Reproduce the first line and every line after it, exactly, through the one containing "scene.camera = cam". Leave out the rest.

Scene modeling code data

********

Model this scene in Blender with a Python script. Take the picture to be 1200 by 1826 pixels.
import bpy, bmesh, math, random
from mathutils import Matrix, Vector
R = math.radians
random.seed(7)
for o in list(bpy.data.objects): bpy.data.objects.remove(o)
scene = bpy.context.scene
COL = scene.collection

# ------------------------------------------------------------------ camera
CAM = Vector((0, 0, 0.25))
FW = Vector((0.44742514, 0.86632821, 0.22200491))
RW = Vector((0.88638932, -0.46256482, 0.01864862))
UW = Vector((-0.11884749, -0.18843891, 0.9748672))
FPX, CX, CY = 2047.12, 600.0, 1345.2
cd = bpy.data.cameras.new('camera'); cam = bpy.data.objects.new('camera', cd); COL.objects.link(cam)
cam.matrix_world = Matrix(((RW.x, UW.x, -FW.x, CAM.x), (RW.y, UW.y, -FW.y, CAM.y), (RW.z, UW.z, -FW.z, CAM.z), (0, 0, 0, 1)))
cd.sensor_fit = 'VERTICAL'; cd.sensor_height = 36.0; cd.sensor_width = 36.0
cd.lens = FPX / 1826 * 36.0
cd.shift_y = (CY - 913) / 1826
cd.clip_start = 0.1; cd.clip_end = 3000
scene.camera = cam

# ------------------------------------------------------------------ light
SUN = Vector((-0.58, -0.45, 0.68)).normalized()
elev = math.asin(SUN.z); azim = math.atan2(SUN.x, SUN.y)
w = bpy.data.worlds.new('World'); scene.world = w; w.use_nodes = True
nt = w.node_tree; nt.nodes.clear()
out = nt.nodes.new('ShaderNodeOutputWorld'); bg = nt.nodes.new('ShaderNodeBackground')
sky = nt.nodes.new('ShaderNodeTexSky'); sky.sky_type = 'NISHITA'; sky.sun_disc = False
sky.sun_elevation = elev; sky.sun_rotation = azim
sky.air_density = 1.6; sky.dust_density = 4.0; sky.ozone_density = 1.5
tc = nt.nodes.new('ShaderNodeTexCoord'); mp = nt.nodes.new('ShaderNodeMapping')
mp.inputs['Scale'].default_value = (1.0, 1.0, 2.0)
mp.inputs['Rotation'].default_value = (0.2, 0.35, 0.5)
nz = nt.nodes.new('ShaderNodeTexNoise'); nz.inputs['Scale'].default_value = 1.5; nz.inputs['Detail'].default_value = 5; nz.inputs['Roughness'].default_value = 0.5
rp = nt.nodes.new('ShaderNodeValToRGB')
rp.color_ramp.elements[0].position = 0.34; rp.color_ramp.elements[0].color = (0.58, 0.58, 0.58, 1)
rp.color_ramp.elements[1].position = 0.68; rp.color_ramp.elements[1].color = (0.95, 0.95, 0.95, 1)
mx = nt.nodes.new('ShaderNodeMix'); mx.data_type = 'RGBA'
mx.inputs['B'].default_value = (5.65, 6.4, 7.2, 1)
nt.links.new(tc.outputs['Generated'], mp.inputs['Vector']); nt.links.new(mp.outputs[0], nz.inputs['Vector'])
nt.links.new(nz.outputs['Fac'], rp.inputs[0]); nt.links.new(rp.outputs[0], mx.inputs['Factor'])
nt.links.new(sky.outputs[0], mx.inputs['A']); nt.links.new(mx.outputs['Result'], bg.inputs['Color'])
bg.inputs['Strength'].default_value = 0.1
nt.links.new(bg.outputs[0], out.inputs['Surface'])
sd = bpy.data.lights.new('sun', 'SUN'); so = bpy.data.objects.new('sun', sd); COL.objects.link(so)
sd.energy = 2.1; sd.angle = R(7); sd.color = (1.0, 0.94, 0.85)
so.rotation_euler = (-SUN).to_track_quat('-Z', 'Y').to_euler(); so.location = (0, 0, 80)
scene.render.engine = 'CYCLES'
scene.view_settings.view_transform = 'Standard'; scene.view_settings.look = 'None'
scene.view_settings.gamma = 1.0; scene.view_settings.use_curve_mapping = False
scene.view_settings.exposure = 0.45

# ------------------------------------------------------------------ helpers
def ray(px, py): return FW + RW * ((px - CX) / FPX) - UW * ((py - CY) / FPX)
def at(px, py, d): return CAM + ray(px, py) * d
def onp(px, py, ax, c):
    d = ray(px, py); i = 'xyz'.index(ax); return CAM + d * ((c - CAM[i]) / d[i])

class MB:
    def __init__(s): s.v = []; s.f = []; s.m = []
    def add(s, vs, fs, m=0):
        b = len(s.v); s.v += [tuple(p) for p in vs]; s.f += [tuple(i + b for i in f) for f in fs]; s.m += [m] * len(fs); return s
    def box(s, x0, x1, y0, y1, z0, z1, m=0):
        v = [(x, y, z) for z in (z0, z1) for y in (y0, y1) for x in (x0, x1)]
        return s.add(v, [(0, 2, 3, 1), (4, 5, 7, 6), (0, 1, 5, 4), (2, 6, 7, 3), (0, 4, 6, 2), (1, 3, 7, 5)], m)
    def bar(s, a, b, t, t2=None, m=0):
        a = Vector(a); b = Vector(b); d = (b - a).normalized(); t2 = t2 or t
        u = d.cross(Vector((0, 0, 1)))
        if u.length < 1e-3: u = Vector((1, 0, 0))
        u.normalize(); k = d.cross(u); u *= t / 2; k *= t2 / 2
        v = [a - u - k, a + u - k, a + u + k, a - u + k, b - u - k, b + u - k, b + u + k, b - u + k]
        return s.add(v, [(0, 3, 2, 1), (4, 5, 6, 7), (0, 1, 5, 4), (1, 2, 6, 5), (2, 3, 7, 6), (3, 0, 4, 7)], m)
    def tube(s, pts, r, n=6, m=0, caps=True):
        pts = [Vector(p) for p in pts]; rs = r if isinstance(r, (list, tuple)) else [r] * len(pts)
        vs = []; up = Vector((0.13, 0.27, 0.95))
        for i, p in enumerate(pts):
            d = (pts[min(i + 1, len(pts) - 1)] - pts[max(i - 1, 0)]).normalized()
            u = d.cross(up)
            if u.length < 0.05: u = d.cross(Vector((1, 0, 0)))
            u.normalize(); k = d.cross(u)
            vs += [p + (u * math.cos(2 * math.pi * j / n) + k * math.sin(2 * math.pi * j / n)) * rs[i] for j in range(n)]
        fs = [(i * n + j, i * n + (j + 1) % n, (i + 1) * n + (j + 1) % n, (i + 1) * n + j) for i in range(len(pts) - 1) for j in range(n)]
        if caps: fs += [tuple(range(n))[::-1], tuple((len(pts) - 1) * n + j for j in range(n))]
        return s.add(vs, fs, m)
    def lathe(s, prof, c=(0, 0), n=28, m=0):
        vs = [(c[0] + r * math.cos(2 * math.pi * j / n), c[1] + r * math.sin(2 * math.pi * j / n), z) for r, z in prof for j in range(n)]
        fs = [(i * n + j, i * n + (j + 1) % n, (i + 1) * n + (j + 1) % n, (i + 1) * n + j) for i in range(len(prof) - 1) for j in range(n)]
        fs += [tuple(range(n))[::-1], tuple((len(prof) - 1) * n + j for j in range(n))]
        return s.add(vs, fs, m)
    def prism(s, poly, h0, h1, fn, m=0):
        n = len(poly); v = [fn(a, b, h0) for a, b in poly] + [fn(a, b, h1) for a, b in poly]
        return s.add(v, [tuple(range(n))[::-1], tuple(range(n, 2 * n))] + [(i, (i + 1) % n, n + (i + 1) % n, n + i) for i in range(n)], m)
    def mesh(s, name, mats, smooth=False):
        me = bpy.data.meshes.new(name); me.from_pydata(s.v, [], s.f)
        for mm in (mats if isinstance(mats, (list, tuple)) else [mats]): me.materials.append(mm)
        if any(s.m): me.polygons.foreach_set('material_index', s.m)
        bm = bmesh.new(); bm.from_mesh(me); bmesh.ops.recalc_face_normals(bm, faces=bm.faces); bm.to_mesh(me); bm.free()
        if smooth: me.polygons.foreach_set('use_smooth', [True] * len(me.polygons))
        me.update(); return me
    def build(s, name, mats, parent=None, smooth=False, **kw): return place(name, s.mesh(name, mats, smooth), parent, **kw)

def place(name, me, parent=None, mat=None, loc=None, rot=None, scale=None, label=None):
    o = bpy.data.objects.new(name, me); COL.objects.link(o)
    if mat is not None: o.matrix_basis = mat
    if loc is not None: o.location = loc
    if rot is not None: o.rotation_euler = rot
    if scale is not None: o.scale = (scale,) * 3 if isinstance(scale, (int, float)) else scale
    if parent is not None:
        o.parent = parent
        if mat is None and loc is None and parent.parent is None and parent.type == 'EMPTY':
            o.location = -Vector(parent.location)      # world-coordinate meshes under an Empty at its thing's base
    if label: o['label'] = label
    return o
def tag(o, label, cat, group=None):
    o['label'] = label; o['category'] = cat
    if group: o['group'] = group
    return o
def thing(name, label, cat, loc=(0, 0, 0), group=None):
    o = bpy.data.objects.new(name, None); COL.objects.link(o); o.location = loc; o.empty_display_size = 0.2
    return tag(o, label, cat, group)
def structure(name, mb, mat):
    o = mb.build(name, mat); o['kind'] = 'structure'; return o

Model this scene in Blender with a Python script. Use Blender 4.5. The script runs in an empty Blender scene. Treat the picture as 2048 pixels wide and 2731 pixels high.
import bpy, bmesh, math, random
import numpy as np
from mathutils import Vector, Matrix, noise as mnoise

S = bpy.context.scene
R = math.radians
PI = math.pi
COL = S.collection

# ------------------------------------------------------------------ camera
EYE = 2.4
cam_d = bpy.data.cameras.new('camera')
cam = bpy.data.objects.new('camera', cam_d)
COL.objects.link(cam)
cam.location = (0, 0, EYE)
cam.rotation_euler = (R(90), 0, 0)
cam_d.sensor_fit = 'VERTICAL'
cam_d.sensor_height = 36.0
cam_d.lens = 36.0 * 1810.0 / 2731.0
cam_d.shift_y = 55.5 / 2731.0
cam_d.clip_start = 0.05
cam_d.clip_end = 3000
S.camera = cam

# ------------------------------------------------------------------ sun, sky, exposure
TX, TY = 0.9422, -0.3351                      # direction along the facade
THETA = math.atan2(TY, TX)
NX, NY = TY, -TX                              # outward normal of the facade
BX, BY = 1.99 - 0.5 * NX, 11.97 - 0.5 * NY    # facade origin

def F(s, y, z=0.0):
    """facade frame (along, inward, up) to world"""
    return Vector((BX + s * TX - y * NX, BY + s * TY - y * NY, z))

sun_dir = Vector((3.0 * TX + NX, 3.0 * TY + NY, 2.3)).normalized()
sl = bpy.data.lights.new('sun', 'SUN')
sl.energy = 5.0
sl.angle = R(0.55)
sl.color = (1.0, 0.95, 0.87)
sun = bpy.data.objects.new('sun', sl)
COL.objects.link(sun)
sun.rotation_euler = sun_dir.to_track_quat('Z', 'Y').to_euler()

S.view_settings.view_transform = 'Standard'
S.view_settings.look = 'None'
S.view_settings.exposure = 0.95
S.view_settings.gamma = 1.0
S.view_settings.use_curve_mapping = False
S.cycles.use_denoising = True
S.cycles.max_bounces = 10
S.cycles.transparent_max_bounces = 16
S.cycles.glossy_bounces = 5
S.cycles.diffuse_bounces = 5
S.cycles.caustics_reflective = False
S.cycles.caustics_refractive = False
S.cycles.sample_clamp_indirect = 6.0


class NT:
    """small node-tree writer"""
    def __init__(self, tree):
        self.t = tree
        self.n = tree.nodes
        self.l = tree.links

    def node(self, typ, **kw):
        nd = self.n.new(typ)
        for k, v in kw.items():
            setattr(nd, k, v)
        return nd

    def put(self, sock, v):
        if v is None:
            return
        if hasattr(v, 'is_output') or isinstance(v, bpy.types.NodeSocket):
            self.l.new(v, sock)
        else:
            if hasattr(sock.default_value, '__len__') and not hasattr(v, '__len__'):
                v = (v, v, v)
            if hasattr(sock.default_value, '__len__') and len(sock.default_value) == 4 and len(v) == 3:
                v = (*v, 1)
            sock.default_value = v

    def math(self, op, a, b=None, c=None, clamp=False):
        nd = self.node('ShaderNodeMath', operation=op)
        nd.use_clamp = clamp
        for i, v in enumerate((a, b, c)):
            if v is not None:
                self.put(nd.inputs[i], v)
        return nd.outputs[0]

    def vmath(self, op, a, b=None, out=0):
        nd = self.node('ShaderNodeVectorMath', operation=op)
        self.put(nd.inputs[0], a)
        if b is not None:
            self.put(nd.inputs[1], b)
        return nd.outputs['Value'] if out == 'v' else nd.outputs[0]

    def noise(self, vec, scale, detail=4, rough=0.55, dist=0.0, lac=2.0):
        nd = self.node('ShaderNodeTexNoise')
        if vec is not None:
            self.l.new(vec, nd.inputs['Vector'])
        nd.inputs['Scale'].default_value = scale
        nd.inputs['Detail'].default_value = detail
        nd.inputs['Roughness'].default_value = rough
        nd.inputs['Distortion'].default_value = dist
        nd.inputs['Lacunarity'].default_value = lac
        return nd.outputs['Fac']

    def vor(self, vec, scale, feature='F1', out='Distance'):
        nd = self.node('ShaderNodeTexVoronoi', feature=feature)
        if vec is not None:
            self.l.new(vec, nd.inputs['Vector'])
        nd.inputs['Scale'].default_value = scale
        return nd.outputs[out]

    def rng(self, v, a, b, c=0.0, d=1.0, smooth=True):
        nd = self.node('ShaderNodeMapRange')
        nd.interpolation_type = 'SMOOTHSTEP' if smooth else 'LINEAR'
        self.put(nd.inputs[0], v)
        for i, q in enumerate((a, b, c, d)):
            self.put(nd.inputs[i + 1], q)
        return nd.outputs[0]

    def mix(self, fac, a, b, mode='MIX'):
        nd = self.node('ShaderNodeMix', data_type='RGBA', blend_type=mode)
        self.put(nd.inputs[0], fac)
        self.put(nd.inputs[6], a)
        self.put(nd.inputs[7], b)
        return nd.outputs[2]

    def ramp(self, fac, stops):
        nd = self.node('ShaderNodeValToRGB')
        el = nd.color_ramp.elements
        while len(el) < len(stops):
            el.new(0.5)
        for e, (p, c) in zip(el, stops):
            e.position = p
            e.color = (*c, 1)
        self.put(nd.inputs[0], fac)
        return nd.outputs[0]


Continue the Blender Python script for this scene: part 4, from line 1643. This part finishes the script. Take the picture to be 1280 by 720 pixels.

********

- [REPLY]:
Model this scene in Blender with a Python script. Take the picture to be 1200 by 1826 pixels.
import bpy, bmesh, math, random
from mathutils import Matrix, Vector
R = math.radians
random.seed(7)
for o in list(bpy.data.objects): bpy.data.objects.remove(o)
scene = bpy.context.scene
COL = scene.collection

# ------------------------------------------------------------------ camera
CAM = Vector((0, 0, 0.25))
FW = Vector((0.44742514, 0.86632821, 0.22200491))
RW = Vector((0.88638932, -0.46256482, 0.01864862))
UW = Vector((-0.11884749, -0.18843891, 0.9748672))
FPX, CX, CY = 2047.12, 600.0, 1345.2
cd = bpy.data.cameras.new('camera'); cam = bpy.data.objects.new('camera', cd); COL.objects.link(cam)
cam.matrix_world = Matrix(((RW.x, UW.x, -FW.x, CAM.x), (RW.y, UW.y, -FW.y, CAM.y), (RW.z, UW.z, -FW.z, CAM.z), (0, 0, 0, 1)))
cd.sensor_fit = 'VERTICAL'; cd.sensor_height = 36.0; cd.sensor_width = 36.0
cd.lens = FPX / 1826 * 36.0
cd.shift_y = (CY - 913) / 1826
cd.clip_start = 0.1; cd.clip_end = 3000
scene.camera = cam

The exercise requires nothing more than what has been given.